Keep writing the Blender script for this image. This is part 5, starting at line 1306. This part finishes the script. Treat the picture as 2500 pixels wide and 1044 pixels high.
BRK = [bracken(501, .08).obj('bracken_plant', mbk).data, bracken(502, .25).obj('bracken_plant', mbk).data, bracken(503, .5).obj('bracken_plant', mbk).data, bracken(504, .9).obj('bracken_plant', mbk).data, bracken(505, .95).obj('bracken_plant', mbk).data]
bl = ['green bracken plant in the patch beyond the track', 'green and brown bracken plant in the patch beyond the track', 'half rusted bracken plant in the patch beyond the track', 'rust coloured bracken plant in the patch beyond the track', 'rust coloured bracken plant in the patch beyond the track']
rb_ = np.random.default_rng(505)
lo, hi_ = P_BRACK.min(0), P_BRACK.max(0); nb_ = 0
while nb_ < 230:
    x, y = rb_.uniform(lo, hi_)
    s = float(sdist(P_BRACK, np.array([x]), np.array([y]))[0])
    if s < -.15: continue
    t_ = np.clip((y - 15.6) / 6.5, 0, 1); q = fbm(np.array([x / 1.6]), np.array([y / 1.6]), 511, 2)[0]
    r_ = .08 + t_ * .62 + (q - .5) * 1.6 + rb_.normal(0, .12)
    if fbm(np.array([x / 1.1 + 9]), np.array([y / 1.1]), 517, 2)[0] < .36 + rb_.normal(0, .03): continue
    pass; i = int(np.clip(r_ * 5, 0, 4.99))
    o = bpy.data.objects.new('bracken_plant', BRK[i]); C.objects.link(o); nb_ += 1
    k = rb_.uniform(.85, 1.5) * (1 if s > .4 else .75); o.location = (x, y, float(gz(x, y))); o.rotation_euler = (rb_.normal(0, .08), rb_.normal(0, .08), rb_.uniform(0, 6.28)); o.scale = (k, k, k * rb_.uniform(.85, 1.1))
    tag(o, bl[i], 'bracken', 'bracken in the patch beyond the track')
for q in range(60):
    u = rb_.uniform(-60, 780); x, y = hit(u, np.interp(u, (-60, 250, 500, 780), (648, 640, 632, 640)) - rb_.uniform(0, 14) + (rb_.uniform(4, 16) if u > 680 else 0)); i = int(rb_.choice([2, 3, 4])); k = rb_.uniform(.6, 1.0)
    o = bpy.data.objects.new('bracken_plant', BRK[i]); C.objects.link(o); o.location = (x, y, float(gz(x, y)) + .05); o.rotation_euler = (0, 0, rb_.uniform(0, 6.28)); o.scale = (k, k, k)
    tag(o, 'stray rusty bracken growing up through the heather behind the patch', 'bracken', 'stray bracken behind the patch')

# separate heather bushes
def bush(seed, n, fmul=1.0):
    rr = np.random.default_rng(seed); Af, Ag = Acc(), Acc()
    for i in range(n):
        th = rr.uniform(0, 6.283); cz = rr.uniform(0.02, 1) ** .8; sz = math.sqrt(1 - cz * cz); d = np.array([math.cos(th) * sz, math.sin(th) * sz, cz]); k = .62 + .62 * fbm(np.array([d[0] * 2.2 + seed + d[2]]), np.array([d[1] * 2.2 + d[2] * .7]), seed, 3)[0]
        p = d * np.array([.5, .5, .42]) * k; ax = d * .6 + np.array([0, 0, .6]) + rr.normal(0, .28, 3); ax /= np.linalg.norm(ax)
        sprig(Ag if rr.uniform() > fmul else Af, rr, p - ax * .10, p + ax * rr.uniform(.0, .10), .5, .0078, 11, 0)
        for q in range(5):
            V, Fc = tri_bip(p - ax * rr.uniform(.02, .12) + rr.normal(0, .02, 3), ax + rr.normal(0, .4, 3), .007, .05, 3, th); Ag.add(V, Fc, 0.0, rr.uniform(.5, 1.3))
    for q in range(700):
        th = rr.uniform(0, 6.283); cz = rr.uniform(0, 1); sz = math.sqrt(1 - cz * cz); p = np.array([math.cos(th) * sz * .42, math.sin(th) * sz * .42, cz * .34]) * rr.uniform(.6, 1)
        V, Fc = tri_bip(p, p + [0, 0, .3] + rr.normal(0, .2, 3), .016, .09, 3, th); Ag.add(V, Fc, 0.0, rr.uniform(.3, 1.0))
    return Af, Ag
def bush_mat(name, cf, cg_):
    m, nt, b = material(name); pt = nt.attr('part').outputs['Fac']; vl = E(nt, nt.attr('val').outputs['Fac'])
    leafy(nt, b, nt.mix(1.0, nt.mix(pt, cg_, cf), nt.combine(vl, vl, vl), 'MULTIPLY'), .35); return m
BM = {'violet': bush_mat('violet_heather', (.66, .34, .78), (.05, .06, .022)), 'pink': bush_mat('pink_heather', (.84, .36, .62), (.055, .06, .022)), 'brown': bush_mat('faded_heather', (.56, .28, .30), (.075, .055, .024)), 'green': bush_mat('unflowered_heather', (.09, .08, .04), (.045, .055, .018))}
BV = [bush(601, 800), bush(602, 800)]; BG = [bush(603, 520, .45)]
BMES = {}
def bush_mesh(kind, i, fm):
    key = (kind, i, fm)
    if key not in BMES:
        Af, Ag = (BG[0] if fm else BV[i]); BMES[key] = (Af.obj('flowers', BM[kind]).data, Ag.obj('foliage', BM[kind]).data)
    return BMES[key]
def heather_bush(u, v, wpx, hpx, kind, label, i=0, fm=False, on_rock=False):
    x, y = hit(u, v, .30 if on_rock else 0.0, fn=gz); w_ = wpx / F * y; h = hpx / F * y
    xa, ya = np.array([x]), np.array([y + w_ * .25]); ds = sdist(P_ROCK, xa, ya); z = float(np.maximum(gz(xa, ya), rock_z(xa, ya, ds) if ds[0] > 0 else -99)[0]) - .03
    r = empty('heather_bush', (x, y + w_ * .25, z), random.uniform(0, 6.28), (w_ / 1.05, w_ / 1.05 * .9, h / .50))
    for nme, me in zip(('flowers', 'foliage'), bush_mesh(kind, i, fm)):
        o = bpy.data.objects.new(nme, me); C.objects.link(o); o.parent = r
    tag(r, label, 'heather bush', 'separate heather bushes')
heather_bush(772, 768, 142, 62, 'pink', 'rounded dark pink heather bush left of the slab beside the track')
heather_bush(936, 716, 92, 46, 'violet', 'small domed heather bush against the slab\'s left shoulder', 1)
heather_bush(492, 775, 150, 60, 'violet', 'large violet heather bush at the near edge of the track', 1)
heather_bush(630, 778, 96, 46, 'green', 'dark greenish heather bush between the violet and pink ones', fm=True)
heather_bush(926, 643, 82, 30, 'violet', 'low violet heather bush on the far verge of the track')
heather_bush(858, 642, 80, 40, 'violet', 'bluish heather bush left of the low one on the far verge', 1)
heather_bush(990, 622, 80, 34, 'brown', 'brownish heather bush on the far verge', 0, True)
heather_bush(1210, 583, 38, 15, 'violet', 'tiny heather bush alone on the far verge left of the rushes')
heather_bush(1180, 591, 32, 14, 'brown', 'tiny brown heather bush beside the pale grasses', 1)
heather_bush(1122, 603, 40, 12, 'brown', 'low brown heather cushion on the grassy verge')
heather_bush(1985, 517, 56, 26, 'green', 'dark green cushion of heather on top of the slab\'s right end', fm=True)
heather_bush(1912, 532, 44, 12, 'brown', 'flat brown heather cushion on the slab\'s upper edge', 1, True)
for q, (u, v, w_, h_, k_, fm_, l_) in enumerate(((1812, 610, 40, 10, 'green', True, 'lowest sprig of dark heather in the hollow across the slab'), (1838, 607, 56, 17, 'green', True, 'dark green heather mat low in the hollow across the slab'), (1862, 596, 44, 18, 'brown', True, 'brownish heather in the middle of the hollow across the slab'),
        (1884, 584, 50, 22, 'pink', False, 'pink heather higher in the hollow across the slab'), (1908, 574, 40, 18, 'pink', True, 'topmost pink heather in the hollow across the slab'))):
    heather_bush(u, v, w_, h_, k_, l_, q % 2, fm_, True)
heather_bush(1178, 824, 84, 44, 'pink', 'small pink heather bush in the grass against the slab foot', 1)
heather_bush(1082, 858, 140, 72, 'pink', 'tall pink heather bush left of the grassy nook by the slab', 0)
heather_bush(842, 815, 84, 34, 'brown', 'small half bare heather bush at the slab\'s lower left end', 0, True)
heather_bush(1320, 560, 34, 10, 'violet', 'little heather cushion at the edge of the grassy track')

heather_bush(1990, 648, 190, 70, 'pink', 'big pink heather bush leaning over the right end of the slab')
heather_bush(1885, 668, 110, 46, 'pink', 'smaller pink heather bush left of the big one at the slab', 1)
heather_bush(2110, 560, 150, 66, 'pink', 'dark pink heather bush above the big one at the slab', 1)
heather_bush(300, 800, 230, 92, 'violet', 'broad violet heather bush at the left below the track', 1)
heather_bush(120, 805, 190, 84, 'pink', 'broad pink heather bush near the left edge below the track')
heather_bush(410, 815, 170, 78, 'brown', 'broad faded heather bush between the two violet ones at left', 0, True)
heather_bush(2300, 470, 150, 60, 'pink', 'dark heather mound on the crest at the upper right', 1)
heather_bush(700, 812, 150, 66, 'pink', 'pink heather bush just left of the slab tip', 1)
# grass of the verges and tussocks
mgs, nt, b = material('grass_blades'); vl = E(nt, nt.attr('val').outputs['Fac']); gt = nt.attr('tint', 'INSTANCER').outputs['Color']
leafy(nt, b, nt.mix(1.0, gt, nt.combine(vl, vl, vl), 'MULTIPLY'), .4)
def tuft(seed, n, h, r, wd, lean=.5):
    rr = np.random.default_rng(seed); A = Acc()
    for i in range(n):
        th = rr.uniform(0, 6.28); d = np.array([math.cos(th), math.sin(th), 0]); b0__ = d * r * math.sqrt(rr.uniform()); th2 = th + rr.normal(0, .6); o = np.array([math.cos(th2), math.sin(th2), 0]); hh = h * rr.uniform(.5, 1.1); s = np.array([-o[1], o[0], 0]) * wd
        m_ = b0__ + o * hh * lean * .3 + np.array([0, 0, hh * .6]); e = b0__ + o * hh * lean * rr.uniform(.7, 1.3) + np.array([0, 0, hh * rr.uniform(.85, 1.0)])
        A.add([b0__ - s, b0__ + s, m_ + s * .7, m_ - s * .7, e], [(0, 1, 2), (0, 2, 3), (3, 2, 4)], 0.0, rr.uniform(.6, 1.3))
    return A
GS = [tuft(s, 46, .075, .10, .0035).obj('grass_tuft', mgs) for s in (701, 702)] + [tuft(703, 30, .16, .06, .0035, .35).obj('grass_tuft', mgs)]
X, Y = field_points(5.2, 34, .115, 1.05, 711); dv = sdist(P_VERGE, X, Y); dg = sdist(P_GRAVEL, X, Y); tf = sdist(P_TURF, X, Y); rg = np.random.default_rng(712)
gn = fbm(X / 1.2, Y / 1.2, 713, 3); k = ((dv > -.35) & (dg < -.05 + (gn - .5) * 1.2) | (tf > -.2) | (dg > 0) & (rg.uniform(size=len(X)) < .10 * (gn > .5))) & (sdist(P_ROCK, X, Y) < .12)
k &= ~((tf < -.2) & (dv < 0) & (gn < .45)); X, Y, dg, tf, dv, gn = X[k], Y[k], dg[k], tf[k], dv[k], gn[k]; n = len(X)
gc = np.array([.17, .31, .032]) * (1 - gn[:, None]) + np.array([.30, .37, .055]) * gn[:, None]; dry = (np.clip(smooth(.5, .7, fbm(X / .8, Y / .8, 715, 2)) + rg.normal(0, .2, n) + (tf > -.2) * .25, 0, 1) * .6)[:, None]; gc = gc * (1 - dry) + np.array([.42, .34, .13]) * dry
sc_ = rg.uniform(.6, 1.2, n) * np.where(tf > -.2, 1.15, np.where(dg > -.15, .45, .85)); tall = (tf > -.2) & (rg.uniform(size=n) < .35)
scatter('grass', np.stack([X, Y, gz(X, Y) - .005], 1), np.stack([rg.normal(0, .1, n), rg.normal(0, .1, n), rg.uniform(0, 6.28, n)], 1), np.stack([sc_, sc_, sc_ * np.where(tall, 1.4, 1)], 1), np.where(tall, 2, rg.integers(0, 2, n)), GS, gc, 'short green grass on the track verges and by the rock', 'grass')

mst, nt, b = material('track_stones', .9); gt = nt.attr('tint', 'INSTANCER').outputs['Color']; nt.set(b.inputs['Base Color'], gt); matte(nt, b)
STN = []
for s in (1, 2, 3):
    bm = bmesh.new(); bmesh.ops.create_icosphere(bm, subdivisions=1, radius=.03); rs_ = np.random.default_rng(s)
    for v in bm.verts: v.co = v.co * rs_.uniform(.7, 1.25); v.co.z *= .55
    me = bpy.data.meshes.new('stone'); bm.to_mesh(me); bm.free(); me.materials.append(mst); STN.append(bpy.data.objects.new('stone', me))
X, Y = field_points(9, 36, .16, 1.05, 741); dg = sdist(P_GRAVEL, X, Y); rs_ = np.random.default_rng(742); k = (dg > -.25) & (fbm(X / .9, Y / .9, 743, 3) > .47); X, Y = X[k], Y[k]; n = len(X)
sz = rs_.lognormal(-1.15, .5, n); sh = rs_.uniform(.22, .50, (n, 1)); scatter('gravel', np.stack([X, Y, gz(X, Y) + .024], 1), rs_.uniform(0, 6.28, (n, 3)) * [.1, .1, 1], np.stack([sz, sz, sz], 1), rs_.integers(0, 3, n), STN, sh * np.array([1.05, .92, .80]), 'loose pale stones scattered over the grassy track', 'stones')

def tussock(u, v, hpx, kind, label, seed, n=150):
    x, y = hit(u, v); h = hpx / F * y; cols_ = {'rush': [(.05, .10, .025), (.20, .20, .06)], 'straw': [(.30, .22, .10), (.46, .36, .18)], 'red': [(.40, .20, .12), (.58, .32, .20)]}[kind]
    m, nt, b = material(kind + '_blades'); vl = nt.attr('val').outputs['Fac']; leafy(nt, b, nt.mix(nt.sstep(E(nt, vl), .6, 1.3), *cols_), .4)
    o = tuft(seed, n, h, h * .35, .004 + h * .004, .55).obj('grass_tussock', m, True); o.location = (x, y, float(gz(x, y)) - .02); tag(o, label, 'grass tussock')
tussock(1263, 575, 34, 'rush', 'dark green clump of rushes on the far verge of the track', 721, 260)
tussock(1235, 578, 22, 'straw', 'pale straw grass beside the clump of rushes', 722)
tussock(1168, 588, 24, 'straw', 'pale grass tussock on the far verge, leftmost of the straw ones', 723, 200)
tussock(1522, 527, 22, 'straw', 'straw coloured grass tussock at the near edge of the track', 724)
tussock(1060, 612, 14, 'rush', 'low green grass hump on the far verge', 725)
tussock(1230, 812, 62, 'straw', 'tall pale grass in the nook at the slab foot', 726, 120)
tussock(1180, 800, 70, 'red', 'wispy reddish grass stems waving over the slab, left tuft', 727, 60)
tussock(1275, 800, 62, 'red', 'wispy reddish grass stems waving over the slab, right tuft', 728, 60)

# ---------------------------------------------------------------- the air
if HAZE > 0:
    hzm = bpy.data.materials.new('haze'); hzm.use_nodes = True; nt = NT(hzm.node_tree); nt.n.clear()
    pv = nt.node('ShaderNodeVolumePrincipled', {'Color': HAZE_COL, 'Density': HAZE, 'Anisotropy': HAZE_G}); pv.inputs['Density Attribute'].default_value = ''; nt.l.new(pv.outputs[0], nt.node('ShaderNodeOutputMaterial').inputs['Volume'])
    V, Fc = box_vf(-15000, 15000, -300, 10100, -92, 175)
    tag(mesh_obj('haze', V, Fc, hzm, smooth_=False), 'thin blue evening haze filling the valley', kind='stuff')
# # # #
Word for word, reproduce the listing above from its start up to and including the line that has "tag(o, 'stray rusty". Give only those lines.

Keep writing the Blender script for this image. This is part 5, starting at line 1306. This part finishes the script. Treat the picture as 2500 pixels wide and 1044 pixels high.
BRK = [bracken(501, .08).obj('bracken_plant', mbk).data, bracken(502, .25).obj('bracken_plant', mbk).data, bracken(503, .5).obj('bracken_plant', mbk).data, bracken(504, .9).obj('bracken_plant', mbk).data, bracken(505, .95).obj('bracken_plant', mbk).data]
bl = ['green bracken plant in the patch beyond the track', 'green and brown bracken plant in the patch beyond the track', 'half rusted bracken plant in the patch beyond the track', 'rust coloured bracken plant in the patch beyond the track', 'rust coloured bracken plant in the patch beyond the track']
rb_ = np.random.default_rng(505)
lo, hi_ = P_BRACK.min(0), P_BRACK.max(0); nb_ = 0
while nb_ < 230:
    x, y = rb_.uniform(lo, hi_)
    s = float(sdist(P_BRACK, np.array([x]), np.array([y]))[0])
    if s < -.15: continue
    t_ = np.clip((y - 15.6) / 6.5, 0, 1); q = fbm(np.array([x / 1.6]), np.array([y / 1.6]), 511, 2)[0]
    r_ = .08 + t_ * .62 + (q - .5) * 1.6 + rb_.normal(0, .12)
    if fbm(np.array([x / 1.1 + 9]), np.array([y / 1.1]), 517, 2)[0] < .36 + rb_.normal(0, .03): continue
    pass; i = int(np.clip(r_ * 5, 0, 4.99))
    o = bpy.data.objects.new('bracken_plant', BRK[i]); C.objects.link(o); nb_ += 1
    k = rb_.uniform(.85, 1.5) * (1 if s > .4 else .75); o.location = (x, y, float(gz(x, y))); o.rotation_euler = (rb_.normal(0, .08), rb_.normal(0, .08), rb_.uniform(0, 6.28)); o.scale = (k, k, k * rb_.uniform(.85, 1.1))
    tag(o, bl[i], 'bracken', 'bracken in the patch beyond the track')
for q in range(60):
    u = rb_.uniform(-60, 780); x, y = hit(u, np.interp(u, (-60, 250, 500, 780), (648, 640, 632, 640)) - rb_.uniform(0, 14) + (rb_.uniform(4, 16) if u > 680 else 0)); i = int(rb_.choice([2, 3, 4])); k = rb_.uniform(.6, 1.0)
    o = bpy.data.objects.new('bracken_plant', BRK[i]); C.objects.link(o); o.location = (x, y, float(gz(x, y)) + .05); o.rotation_euler = (0, 0, rb_.uniform(0, 6.28)); o.scale = (k, k, k)
    tag(o, 'stray rusty bracken growing up through the heather behind the patch', 'bracken', 'stray bracken behind the patch')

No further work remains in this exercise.